Le contraire est vrai, assurément. Les activités qui ne relèvent pas du travail, du calcul en vue de l’accomplissement d’une tâche, de l’obtention d’un résultat, bref de l’esprit productiviste, ces activités sont les plus épanouissantes parce qu’elles sont effectuées pour elles-mêmes, non comme moyens en vue d’une fin. Ce sont des dépenses qui ne mènent nulle part, n’ont aucune utilité, ne sont pas conditionnées par une demande quelconque : ce sont des dépenses souveraines, improductives, insubordonnées. C’est par cette réorientation du désir que nous sortirons du travaillisme. On peut vivre mieux en travaillant et en consommant moins.
Quelle est l’amorce, la motivation, l’excitation qui détrônera les valeurs du productivisme au profit de celles de l’écologie ? Notre réponse, après George Bataille, est : la propension à la dépense libre. Disqualifier ainsi la puissance, l’utilitarisme et la surconsommation pour faire de l’écologie, de la sobriété et de la décroissance une mode, un esprit du temps, un nouvel imaginaire collectif, telle est notre vision.

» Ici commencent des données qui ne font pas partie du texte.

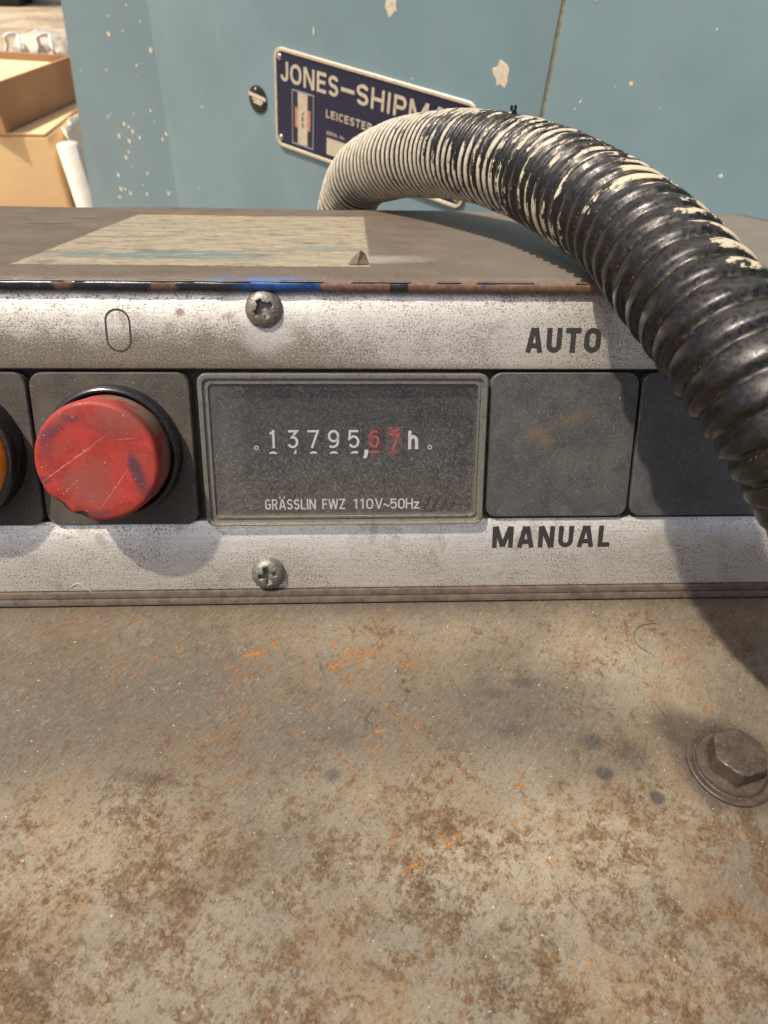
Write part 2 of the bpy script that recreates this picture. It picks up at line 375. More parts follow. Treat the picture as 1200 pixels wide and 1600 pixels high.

La gravité et l’imminence des bouleversements incitent à penser que le temps d’une transition douce par des solutions graduelles est loin derrière nous, lorsque des scientifiques ont commencé à sonner l’alarme au sujet des folies financières, de la dérive de l’effet de serre et du pic pétrolier. Cependant, nous pouvons encore construire une décroissance prospère. Si vous pensez qu’une telle réorientation de civilisation est difficile en période de récession économique, imaginez à quel point ce le sera plus tard, après la dislocation du système financier, la raréfaction de l’énergie disponible et les perturbations liées au changement climatique.